In May, 1781, the month when Rochambeau at Wethersfield was urging an offensive at the Chesapeake, Cornwallis had decided, with the approval of his naval advisers, to make his base at York instead of Portsmouth. He chose it because other ports of the region were too shallow and because York’s location was central to the labor supply of the area, which would be needed for work on fortifications. Establishment of the base with a ring of fortified earthworks around the town would take three months, a lapse of time that was useful, although they did not know it, for the Franco-American transatlantic planning of their offensive. Cornwallis completed his move to Yorktown on August 2, three days before de Grasse sailed from the West Indies for the coast of Virginia.

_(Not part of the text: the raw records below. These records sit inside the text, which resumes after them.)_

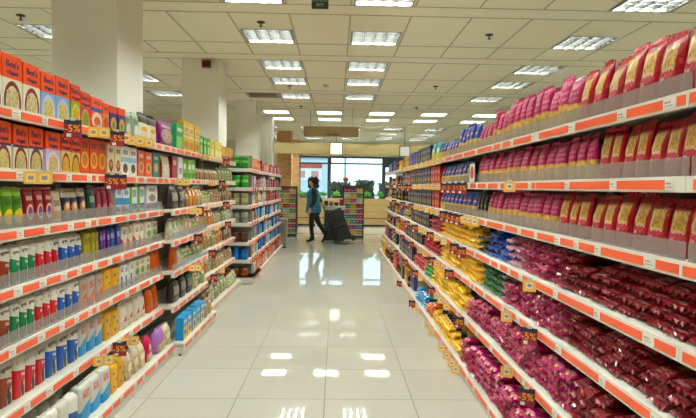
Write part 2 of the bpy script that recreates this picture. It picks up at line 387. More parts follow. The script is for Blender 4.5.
pouchk('redflat', 'rice_pouch', 'plain crimson pouch', 'pouch', .1, .05, .19, pack('redflat', '#8d1b30', [('t', .2, .8, .3, .45, '#d7a39b', 7)], .3, .3), '#9c2a3c')
boxk('bluecarton', 'drink_carton', 'white and sky blue carton', 'carton', .08, .07, .185, pack('bluecarton', '#dfe4e6', [('r', 0, 1, .35, .6, '#4f93c8'), ('d', 0, 1, .1, .4, '#6b4a3a', .3, .35), ('t', .2, .8, .7, .9, '#2b5c9a', 6)], .3))
boxk('greencarton', 'drink_carton', 'white carton with lime green print', 'carton', .09, .07, .19, pack('greencarton', '#e2e5da', [('r', 0, .3, 0, 1, '#6fb03a'), ('r', .3, 1, .15, .35, '#2f5fa6'), ('t', .35, .9, .6, .9, '#3a5a88', 6)], .3))
boxk('navycarton', 'drink_carton', 'white carton with navy base', 'carton', .1, .07, .2, pack('navycarton', '#e6e4df', [('r', 0, 1, .08, .3, '#3a4a8e'), ('e', .5, .5, .3, .14, '#8d7a6a'), ('t', .2, .8, .75, .9, '#4b4a62', 6)], .3))

# rice packs: white head, dark script, coloured lower print with a dark figure
def rice(key, colhex, word, big=False):
    desc = f'white rice pack with {word} print'
    w, d, h = (.115, .075, .215) if big else (.088, .06, .19)
    mt = pack(key, '#dedace', [('d', -.1, 1.1, -.1, .70, colhex, .10, .68), ('d', .5, 1.1, -.1, .40, '#d9ceb0', -.6, -.12), ('e', .66, .15, .14, .16, '#262122'), ('e', .64, .31, .08, .07, '#262122'), ('t', .55, .9, .48, .56, '#e6d6d0', 7)], .42, .45)
    tx = joined('lettering', [(text_mesh('agrino', .034 if big else .027, INK, .0006), (.0, .0005, h * .80))], INK)
    pouchk(key, 'rice_pack' if not big else 'rice_bag', desc if not big else f'large white rice bag, {word} print', 'rice pack' if not big else 'rice bag', w, d, h, mt, '#e3dfd4', 'brick', 4, 0, 'folded_top', 4.6, .005, [('lettering', tx)])
for big in (0, 1):
    s = 'big_' if big else 'rice_'
    rice(s + 'brown', '#8e3c22', 'brown', big); rice(s + 'green', '#157f49', 'green', big)
    rice(s + 'red', '#cf2230', 'red', big); rice(s + 'blue', '#1c56ab', 'blue', big)
def simple_rice(key, base, word, lay, seal, cat='rice pack', name='rice_pack', w=.09, d=.06, h=.19, prof='brick'):
    pouchk(key, name, word, cat, w, d, h, pack(key, base, lay, .38, .4), seal, prof, 3, 0, 'folded_top' if prof == 'brick' else 'seal', 4.4 if prof == 'brick' else 3, .005 if prof == 'brick' else .006)
simple_rice('olive', '#9a8b35', 'olive gold rice pack', [('e', .5, .4, .25, .3, '#b5a650'), ('t', .2, .8, .6, .8, '#5f5420', 7)], '#a99a44')
simple_rice('violet', '#47246b', 'deep purple rice pack', [('e', .5, .35, .2, .2, '#6a4690'), ('t', .2, .8, .6, .8, '#b9a4cc', 7)], '#55307a')
simple_rice('deepblue', '#233a86', 'deep blue rice pack', [('e', .5, .35, .2, .2, '#5470b4'), ('t', .2, .8, .6, .8, '#b4c0dc', 7)], '#2f4894')
simple_rice('whitered', '#ded6c8', 'white rice pack with orange red stripes', [('d', -.1, 1.1, -.1, .5, '#de5a34', .5, .5), ('r', .3, .5, .0, .4, '#ece4d6'), ('t', .2, .8, .65, .85, '#8a5a4c', 7)], '#e2dbcf')
simple_rice('whitemisc', '#d6cfb8', 'pale rice pack with small green picture', [('e', .5, .45, .3, .15, '#6d8d4a'), ('r', .1, .9, .1, .22, '#b58e58'), ('t', .2, .8, .7, .85, '#5b4c52', 7)], '#ddd7c6')
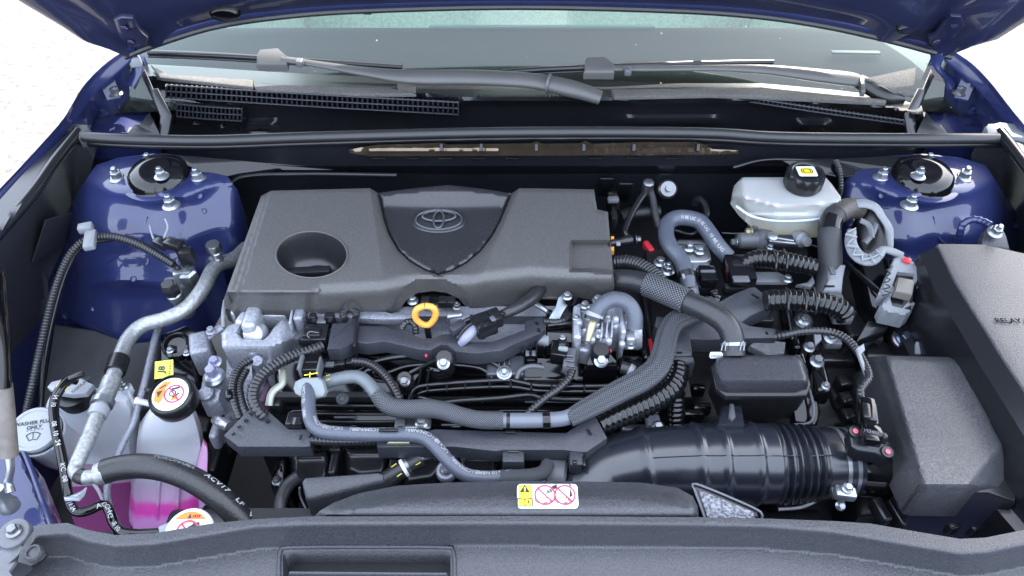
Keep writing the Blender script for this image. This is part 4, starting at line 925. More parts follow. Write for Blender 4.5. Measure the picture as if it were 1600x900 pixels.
m = MB(); m.add(*g_lathe([(9 * k, .016), (11.5 * k, .018), (11.5 * k, .027), (10 * k, .029)], c, (0, -.05, 1), 32, knurl=(10.5 * k, -.06, 4))); m.build('cap', K['dsteel'], s2)
# tag on a bracket
jt = thing('paper_tag', 'lime yellow tag lettered J8 behind the coolant bottle cap', 'tag', W(256, 577, .835)); fr = Frame(W(256, 577, .845), x=(.98, .06, 0), n=(0, -.5, 1)); k = MPP(fr.o)
flat(fr, [[(-13 * k, -15 * k), (16 * k, -13 * k), (13 * k, 15 * k), (-15 * k, 13 * k)]], .0, K['lime'], 'tag', jt)
text(fr, 'J8', .012, K['print_k'], jt, -.003, 0, rot=86, bold=.03); flat(fr, [barq(.007, -.009 + .003 * j, .009, -.009 + .003 * j, .0014) for j in range(7)], .0007, K['print_k'], 'small_print', jt)
# dark parts behind: compressor bracket and panels under the left tower
cbk = thing('pump_bracket', 'glossy black pump bracket behind the thin grey pipe', 'bracket', W(270, 560, .75))
m = MB(); m.add(*g_prism(PP([(248, 520, .83), (290, 505, .84), (318, 520, .84), (308, 560, .82), (318, 620, .78), (250, 600, .79)]), .05, .008)); m.build('plate', K['gloss'], cbk)
c = W(276, 540, .845); k = MPP(c); m = MB(); m.add(*g_lathe([(22 * k, -.01), (22 * k, .003), (17 * k, .006), (14 * k, .0), (.001, -.002)], c, (0, -.3, 1), 24)); m.build('pulley_boss', K['gloss'], cbk)
for x, y in ((266, 548), (292, 552)): bolt(x, y, .846, 6, K['steel'], cbk)
m = MB(); m.add(*g_prism(PP([(85, 505, .70), (150, 515, .71), (205, 535, .72), (250, 530, .72), (240, 640, .62), (60, 660, .62)]), .02, .004)); m.build('splash_panel', mat('dusty_dark_panel', (.03, .032, .036), .55, mott=.4, dust=.1), body)
m = MB(); m.add(*g_prism(PP([(92, 740, .52), (170, 760, .52), (180, 850, .50), (90, 850, .50)]), .02, .004)); m.build('lower_panel', K['dark'], body)

# ================================================================== engine block and bay fill (dark)
eng = thing('engine', 'black and aluminium engine under the grained cover, with gloss black inlet manifold', 'engine', W(700, 600, .55))
def cover_deck(x, y): return lerp(.945, .917, (y - 295) / 155)
m = MB(); m.add(*g_prism([Vector(p) for p in ((-.36, .60, .80), (.24, .60, .80), (.24, .93, .84), (-.36, .93, .84))], .34, .01)); m.build('block', K['dark'], eng)
# cylinder head edge, dull grey, in front of and under the cover
sheet([(468, 480), (908, 478), (906, 500), (880, 540), (610, 548), (520, 530), (470, 515)], lambda x, y, d: .862 - .0004 * (y - 480) - .012 * ss(497, 503, y) - .004 * math.exp(-((x - 735) / 14) ** 2) * 0 + .01 * math.exp(-((x - 700) / 30) ** 4) * ss(500, 520, y), mat('grey_head_cover', (.10, .105, .125), .42, .2, grain=(300, .2, .2), mott=.3), 'head_cover', eng, 7, .03)
m = MB(); m.add(*g_prism(PP([(480, 484, .868), (600, 486, .868), (612, 489, .868), (650, 491, .868), (650, 498, .867), (600, 499, .867), (480, 494, .867)]), .01, .002)); m.add(*g_prism(PP([(700, 488, .868), (760, 490, .868), (765, 499, .867), (700, 498, .867)]), .01, .002)); m.build('head_rail', K['alu2'], eng)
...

Because of its fate, the choice of Yorktown has been much disputed. Clinton certainly authorized it with the proviso that Cornwallis detach a portion of his army as reinforcement for the defense of New York. A dispute arose over this point when Cornwallis claimed that York could not be defended with less than his full force, in which he may have been right, although to maintain the full complement would have made the problem of provisioning more acute. Charges and counter-charges developed which have obscured the issue of responsibility. In keeping with his habit of off-again-on-again letters, Clinton assured Cornwallis in July that he could keep as large a force as he needed for defense of the base and was “at full liberty to detain all the troops now in Chesapeake—which very liberal concession will I am persuaded convince your lordship of the high estimation in which I hold a naval station in Chesapeake.” The responsibility for the decision was clearly enough for both to share and to permit Cornwallis authoritatively to make the move to Yorktown and settle himself there a month before the French fleet arrived to lock the door.